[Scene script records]
--
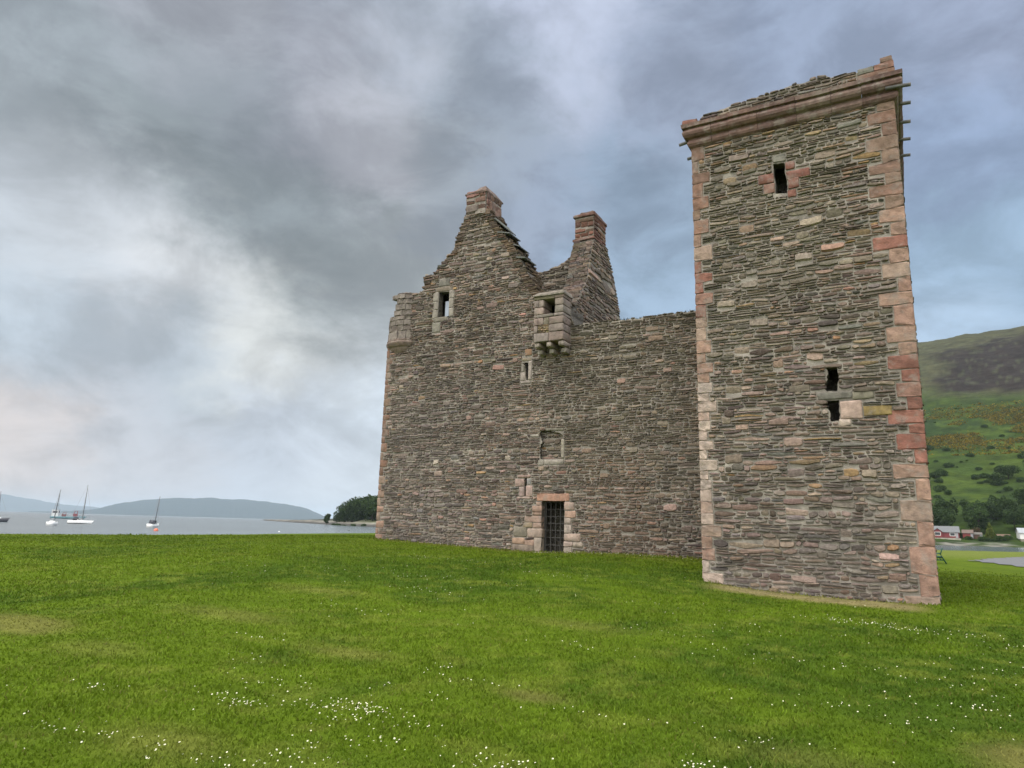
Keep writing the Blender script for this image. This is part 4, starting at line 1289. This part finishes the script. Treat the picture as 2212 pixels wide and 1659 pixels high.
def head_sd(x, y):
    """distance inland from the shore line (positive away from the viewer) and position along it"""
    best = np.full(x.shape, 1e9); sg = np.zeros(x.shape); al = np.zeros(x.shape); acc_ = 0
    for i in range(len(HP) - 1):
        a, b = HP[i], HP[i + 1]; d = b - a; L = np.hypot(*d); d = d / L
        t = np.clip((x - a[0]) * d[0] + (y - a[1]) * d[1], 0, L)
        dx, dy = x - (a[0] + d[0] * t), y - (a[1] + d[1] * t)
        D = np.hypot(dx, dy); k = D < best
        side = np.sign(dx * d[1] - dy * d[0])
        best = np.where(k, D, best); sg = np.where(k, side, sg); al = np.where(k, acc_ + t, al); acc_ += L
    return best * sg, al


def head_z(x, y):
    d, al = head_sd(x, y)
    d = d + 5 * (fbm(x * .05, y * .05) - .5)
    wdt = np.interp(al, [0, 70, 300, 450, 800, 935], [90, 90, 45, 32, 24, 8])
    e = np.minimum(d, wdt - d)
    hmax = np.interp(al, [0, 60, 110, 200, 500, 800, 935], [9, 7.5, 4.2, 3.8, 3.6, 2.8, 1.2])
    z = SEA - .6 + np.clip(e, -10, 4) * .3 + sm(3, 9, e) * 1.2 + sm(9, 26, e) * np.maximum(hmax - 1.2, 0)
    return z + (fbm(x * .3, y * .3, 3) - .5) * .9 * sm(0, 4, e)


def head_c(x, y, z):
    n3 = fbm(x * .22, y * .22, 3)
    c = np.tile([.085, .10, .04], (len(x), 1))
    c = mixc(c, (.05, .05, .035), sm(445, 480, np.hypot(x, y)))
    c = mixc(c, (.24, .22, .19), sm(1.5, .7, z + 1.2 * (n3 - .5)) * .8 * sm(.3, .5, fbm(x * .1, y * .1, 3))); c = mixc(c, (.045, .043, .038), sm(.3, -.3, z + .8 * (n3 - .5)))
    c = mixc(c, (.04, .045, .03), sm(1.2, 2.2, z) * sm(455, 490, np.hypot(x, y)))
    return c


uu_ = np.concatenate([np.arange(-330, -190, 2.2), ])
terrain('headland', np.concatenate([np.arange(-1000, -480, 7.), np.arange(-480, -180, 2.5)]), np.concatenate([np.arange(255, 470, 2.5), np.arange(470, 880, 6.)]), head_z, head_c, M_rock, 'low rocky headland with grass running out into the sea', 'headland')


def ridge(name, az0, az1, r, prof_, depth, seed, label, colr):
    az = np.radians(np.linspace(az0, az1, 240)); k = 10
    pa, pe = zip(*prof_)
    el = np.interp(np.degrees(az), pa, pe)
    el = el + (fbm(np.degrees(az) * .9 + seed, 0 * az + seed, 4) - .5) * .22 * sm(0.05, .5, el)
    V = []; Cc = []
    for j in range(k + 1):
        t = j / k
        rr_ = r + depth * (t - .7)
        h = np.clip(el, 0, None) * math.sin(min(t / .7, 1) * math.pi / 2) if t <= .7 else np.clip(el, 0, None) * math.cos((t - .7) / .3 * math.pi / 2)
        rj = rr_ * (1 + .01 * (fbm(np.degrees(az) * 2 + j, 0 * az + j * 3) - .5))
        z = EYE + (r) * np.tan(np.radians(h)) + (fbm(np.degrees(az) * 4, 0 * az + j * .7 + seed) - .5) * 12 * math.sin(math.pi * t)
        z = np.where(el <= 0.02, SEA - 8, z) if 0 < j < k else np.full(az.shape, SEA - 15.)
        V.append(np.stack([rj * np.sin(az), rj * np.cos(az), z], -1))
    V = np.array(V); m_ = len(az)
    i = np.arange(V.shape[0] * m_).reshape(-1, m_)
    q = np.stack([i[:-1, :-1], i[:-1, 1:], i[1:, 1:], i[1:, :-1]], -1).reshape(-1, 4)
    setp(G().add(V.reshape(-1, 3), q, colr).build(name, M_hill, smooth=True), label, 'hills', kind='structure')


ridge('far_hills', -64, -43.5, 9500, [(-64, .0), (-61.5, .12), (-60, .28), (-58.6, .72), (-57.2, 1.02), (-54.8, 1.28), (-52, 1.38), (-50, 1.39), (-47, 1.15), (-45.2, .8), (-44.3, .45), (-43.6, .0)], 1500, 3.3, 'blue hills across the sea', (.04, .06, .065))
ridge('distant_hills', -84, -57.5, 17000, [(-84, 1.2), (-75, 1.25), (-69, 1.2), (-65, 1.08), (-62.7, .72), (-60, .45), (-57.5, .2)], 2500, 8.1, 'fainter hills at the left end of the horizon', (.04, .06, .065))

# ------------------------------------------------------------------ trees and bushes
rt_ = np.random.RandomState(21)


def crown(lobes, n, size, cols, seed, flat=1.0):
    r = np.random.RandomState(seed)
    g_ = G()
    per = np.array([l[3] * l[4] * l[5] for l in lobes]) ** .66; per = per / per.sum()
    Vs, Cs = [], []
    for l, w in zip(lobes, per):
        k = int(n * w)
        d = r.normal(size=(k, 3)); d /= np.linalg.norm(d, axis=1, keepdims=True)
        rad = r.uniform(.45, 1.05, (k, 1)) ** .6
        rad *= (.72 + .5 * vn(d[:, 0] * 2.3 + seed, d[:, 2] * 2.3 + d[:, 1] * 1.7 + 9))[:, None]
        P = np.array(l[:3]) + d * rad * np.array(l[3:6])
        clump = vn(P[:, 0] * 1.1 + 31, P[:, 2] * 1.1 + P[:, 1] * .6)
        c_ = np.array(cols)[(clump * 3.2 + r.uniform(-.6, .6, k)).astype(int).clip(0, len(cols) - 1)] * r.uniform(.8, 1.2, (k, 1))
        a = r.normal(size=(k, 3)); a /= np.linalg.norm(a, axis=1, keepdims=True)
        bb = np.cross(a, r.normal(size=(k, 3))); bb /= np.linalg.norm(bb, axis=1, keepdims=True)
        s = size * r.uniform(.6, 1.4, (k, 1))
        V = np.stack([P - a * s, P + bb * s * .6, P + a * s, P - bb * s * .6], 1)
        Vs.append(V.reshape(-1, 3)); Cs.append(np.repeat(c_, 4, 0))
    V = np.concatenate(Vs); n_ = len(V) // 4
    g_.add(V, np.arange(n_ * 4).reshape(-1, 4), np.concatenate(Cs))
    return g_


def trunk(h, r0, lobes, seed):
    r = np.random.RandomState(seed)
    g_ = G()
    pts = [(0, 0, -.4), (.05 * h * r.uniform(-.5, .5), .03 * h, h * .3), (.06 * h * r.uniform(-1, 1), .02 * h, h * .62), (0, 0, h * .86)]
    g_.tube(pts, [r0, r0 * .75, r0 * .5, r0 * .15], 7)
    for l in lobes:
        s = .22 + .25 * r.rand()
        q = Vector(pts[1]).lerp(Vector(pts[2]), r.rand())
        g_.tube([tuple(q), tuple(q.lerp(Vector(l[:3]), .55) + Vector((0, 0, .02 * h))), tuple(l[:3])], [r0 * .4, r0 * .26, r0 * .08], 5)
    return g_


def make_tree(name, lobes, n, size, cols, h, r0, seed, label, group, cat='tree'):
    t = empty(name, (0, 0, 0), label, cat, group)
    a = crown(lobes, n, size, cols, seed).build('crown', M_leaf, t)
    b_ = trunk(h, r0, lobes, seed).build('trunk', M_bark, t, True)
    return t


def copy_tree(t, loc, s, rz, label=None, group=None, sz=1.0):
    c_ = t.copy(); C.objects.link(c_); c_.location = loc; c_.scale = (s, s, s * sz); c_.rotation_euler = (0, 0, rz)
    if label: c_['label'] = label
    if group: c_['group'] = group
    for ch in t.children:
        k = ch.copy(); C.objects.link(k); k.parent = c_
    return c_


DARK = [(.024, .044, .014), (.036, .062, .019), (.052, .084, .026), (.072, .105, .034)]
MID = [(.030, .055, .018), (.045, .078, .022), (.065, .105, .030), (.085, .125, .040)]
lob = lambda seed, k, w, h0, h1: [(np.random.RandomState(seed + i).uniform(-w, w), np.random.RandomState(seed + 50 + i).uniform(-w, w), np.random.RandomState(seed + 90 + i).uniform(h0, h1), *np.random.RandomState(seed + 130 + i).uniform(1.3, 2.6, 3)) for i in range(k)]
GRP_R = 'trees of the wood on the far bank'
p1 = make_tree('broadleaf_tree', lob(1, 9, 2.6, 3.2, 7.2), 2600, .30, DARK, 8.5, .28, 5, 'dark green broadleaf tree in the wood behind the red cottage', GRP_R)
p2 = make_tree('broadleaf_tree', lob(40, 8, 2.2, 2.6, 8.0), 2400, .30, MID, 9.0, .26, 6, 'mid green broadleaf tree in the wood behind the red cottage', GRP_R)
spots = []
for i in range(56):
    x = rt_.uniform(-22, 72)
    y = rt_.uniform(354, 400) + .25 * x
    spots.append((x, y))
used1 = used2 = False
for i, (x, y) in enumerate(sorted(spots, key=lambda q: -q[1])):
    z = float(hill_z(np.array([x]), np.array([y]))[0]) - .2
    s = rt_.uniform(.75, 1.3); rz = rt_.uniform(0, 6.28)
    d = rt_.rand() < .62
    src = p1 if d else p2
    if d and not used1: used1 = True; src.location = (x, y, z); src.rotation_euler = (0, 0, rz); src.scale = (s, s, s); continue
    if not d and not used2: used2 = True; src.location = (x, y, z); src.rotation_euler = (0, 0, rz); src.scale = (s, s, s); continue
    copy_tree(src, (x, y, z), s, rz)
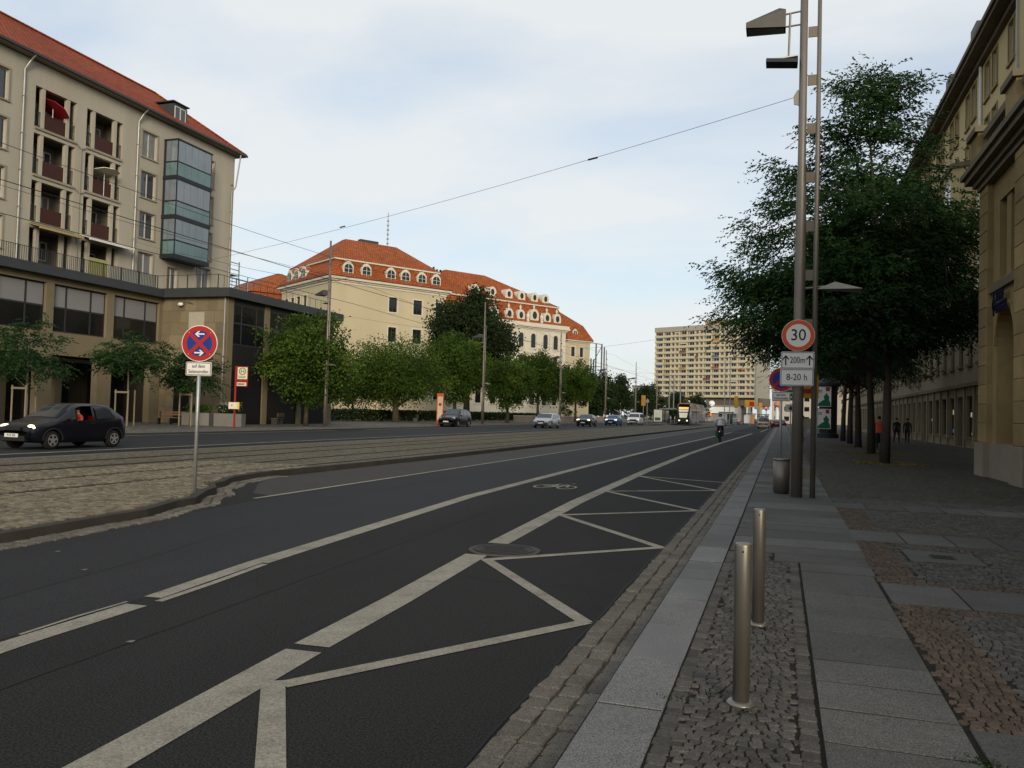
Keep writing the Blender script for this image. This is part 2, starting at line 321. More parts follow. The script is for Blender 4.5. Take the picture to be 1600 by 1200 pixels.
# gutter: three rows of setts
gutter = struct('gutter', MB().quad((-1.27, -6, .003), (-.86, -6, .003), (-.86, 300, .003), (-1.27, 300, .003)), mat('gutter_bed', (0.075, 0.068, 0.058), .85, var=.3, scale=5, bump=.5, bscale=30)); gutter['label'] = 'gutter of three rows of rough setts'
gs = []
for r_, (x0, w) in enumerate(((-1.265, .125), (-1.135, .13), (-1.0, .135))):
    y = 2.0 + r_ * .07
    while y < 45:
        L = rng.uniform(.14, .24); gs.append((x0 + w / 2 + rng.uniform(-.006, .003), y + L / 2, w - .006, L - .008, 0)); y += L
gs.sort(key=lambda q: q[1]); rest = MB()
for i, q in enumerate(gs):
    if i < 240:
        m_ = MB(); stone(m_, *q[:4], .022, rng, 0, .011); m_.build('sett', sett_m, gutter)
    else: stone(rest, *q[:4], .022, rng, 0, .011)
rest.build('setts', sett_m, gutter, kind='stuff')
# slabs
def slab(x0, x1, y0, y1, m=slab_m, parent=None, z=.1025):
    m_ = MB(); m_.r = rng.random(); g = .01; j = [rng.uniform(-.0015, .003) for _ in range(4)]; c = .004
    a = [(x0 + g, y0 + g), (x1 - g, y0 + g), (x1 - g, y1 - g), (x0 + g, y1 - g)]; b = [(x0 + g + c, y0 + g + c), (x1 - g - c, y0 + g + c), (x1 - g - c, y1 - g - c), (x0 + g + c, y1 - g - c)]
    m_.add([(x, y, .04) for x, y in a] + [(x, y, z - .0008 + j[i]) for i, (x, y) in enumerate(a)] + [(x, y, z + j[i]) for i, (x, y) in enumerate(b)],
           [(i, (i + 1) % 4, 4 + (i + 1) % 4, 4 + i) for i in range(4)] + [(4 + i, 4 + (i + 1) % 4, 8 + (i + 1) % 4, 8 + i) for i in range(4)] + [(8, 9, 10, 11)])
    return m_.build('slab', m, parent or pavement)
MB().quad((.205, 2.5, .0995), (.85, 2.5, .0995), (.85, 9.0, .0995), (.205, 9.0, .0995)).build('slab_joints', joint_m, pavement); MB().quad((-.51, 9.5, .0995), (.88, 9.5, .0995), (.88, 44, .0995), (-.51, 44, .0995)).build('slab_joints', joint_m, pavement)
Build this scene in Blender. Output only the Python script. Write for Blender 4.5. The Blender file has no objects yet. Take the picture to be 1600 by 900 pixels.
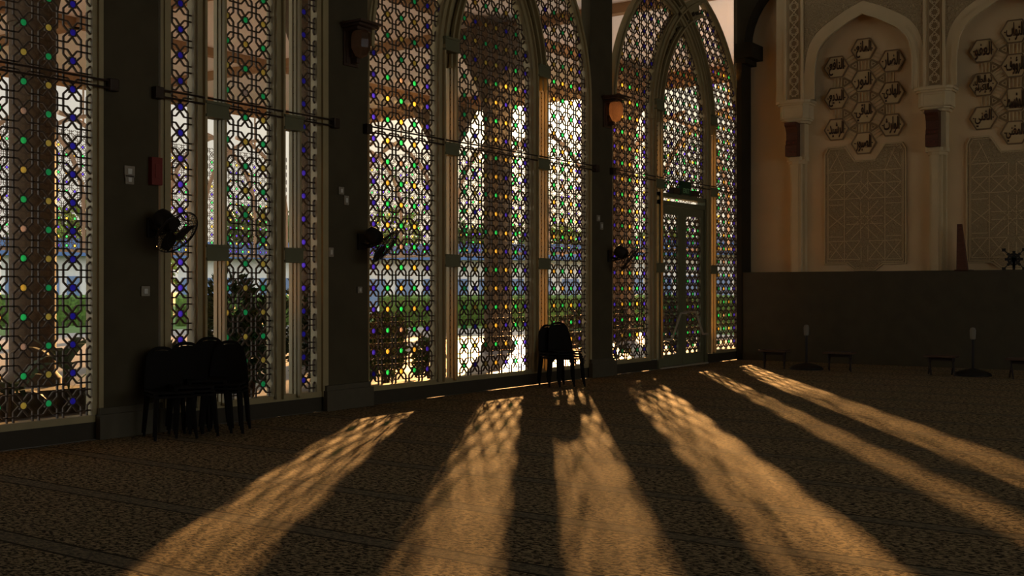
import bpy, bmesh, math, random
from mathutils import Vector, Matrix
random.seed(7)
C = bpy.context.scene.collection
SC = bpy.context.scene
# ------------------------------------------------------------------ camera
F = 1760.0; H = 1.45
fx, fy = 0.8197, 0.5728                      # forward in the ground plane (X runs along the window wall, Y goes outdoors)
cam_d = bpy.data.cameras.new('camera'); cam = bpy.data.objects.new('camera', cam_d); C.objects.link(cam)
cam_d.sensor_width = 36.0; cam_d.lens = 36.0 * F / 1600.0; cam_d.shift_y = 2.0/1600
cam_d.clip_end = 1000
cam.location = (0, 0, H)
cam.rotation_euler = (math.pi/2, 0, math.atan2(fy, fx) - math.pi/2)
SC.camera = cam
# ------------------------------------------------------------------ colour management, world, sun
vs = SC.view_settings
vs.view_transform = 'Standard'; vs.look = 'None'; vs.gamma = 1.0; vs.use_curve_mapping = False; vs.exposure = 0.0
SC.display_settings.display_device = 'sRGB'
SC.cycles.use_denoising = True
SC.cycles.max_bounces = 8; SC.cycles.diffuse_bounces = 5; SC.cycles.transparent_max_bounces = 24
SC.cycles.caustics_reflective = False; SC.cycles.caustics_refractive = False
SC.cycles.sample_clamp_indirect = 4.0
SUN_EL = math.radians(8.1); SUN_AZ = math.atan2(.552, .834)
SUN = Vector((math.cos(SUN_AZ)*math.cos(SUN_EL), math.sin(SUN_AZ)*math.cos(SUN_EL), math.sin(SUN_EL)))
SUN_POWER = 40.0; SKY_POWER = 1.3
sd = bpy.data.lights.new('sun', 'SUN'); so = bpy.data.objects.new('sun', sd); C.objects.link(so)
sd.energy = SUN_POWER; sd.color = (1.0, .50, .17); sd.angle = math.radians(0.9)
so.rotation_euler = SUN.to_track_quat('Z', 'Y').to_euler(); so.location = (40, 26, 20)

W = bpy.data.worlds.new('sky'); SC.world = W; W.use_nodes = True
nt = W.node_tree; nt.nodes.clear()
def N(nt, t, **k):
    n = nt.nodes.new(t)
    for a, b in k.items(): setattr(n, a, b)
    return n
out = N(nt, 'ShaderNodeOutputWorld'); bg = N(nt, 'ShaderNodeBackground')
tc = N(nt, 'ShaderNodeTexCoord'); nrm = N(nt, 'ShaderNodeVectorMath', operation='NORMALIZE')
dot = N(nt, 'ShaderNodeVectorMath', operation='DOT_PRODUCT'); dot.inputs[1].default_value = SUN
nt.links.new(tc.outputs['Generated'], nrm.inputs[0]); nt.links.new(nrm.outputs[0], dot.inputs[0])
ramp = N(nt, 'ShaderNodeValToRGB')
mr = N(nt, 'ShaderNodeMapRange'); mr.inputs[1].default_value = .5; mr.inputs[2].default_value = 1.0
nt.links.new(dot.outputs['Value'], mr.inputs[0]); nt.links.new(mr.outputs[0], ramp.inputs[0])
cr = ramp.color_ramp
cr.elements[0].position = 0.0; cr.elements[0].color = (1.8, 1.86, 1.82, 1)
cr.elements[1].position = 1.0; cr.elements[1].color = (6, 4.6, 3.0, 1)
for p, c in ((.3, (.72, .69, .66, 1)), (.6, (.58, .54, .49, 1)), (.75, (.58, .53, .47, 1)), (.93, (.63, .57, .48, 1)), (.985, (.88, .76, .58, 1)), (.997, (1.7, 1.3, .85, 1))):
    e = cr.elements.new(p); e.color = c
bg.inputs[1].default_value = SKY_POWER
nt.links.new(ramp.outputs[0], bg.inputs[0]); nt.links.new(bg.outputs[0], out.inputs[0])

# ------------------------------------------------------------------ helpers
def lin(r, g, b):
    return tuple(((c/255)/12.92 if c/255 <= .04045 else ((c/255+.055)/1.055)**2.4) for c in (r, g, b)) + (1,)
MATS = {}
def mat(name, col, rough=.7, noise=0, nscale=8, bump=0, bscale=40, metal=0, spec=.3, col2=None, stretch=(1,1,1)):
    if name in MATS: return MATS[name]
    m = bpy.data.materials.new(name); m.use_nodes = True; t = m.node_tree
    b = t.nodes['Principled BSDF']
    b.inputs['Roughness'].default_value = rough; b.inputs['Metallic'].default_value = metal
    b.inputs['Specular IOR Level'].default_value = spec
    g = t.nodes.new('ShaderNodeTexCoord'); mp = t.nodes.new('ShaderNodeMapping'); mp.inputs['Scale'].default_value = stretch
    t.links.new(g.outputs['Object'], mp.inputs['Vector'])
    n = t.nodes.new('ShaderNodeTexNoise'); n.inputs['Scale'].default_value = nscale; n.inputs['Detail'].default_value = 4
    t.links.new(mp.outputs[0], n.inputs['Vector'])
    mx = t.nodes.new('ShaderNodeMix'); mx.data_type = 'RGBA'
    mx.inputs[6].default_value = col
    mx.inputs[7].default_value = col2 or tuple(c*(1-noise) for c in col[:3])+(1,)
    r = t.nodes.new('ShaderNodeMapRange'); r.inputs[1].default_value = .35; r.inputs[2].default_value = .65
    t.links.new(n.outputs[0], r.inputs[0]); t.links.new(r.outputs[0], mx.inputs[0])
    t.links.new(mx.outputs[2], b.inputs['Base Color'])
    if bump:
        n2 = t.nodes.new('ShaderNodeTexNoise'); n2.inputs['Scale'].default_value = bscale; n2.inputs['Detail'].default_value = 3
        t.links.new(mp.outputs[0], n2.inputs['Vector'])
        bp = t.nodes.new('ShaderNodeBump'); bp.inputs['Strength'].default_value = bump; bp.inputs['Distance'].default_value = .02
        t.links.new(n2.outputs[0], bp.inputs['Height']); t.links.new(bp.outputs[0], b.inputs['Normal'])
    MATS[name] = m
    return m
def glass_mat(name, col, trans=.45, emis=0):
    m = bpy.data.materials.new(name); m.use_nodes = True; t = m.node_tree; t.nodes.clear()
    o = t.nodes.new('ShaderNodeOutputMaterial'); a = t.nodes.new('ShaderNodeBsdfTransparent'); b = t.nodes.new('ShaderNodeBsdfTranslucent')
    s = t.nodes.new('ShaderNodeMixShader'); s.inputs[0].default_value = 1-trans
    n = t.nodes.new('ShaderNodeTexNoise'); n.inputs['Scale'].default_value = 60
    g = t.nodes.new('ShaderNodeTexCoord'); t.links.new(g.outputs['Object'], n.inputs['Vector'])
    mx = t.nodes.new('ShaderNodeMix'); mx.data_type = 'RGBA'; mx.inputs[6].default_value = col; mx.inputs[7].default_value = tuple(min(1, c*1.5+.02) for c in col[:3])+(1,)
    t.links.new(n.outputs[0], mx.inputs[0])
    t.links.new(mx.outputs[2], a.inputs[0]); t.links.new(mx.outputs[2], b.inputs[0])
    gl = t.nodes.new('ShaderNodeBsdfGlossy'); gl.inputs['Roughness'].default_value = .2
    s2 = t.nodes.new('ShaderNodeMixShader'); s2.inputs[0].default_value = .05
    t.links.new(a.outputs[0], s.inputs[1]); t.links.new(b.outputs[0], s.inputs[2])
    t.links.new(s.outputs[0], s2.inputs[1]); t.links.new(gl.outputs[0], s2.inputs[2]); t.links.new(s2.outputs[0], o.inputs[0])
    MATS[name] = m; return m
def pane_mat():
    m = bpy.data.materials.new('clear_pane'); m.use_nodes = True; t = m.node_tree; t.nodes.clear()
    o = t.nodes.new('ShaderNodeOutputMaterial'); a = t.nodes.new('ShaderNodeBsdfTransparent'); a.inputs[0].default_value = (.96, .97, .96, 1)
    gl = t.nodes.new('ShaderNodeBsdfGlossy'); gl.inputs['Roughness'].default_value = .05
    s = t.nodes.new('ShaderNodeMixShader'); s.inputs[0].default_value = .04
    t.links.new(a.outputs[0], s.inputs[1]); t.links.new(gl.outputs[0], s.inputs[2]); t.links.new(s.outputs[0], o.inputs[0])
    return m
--
[What the task asks]
Which lines hold the word "image"? Copy every one of them.

[Full answer]
Keep writing the Blender script for this image. This is part 4, starting at line 1289. This part finishes the script. Treat the picture as 2212 pixels wide and 1659 pixels high.
Keep writing the Blender script for this image. This is part 2, starting at line 321. More parts follow. The script is for Blender 4.5. Take the picture to be 1600 by 1200 pixels.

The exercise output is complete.